Para a ministra, o ideal seria encontrar projetos prioritários aos três Poderes que foquem, principalmente, na melhoria da prestação do serviço público, sem ênfase na redução de gastos.
Um dos projetos que a reforma fatiada defendida pelo governo é o que elimina supersalários, mas encontra repulsa sobretudo do Judiciário. Aprovado na Câmara em 2021, o texto está desde então parado na Comissão de Constituição e Justiça (CCJ) do Senado, à espera de um relator. O pacote de projetos apoiado por Esther inclui ainda projetos para regular cotas raciais no serviço público, reestruturar carreiras e a revisão dos concursos públicos, há 20 anos em debate.
A ministra entende que a PEC 32, encaminhada por Bolsonaro, tem “falhas graves” e pode levar ao aumento de custos, em vez de redução, ao favorecer carreiras de segurança pública. A redução no gasto é evidente, reconhece ela, na possibilidade de reduzir salários de servidores conforme redução da jornada de trabalho em até 25%.

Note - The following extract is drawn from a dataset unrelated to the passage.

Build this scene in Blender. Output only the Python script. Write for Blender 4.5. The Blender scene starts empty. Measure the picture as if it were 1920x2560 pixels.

Especialistas veem choque entre propostas de Bolsonaro e Lula
Para o cientista político Luiz Felipe d’Avila, a PEC que tramita no Congresso é boa e deveria ser levada em consideração. Ele lembra que a proposta se baseia em sugestões dos economistas Ana Carla Abrão e Carlos Ary Sundfeld e tratam da diminuição de carreiras, da avaliação de desempenho para a progressão na carreira (e não mais pelo tempo de serviço) e do fim de privilégios, tais como 60 dias de férias para o Judiciário, licença-prêmio e aposentadoria compulsória como modalidade de punição.
O texto, acrescenta d'Avila, ainda avança com a mudança do estágio probatório (fazer valer a questão de desempenho antes da efetivação) e a proibição de regimes previdenciários especiais, obrigando todos servidores a se enquadrarem na Reforma da Previdência. "O governo Lula não oferece nenhuma das medidas para aumentar a efetividade da máquina pública, valorizar o servidor por desempenho e acabar com privilégios", lamentou ele, que é um dos maiores entusiastas da reforma do Estado.
O professor de relações institucionais e políticas pública Arthur Wittenberg concorda que há chance de a matéria avançar no Congresso, dependendo apenas de se alcançar um acordo a respeito do alcance dela.
“É raro vermos alinhamento entre Câmara, Senado e Executivo sobre um mesmo tema, mas parece haver convergência sobre a necessidade de se fazer alguma Reforma Administrativa. Não há, contudo, sinais evidentes de como ela será debatida e encaminhada efetivamente, lembrando que o Congresso tem um perfil liberal, diverso do perfil do governo”, observou.